Furthermore, the Mehbooba Mufti government not only resettled them in Jammu instead of Kashmir because she intended to add a few thousand more Muslim votes to the electorate in the Jammu region, but she also settled them along the LoC, where Pakistan’s forward military posts are close to the Line of Control. Pakistani terrorists have been using the Samba-Kathua border for illegal entry into the Indian side. It is this line along which Pakistani infiltrators have been digging tunnels for clandestine entry into the Indian side to carry out their nefarious designs.
It will be reminded that more than a year ago, in connection with the attack on a security base in Sunjuwan, in the outskirts of Jammu, the investigating authorities found a clue to the Rohingya refugees settled in Jammu. The news was quickly suppressed, and nothing more was said about it.
With the unfolding of the Kashmir connection of the recent Red Fort car blast in Delhi, the needle of suspicion has been pointing towards Kashmir.
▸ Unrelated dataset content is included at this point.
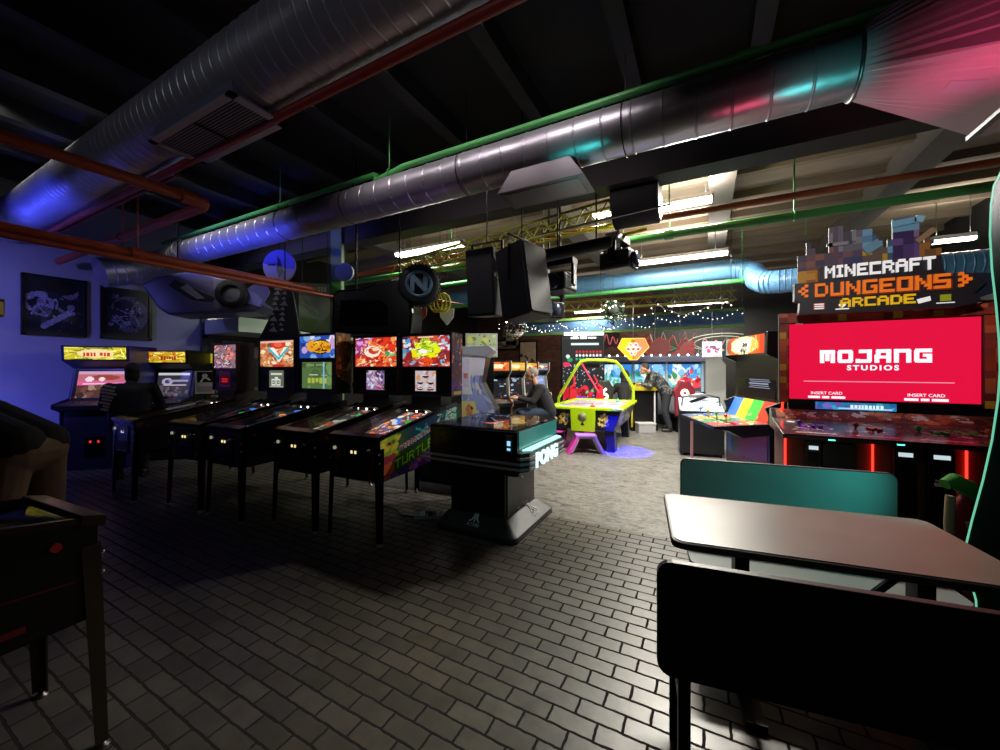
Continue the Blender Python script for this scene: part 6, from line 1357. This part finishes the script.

That has made the security establishment undertake a deep-seated investigation into the overground conduits and their connections.
There are wild speculations about the exact number of Rohingya who have settled in the Samba-Jammu border sector. The J&K government has not divulged the precise number, but reports from various non-official sources put it at 89 thousand souls. (Confirmation awaited).
Mehbooba Mufti throughout opposed their deportation. She also showed no interest in resettling them in the valley. The army has had serious anxiety about the security of the border area and does not want any civilian habitation close to the border that might hamper their surveillance and random inspections. The solution to this problem is that either the illegal migrants should be deported to Bangladesh, which is the country of their origin, or they should be transported to the Kashmir valley and temporarily rehabilitated in rural Kashmir so that they become a dependable labour force to work in the agricultural and horticultural areas of the valley economy.
The manner in which the Rohingya have been patronised and facilitated in obtaining documents to prove their State citizenship is a reflection on the PDP-BJP coalition government in 2016-208 when this episode happened. It is a sad commentary on the valley-based leadership swearing by secularism but unable to cover up the hypocrisy.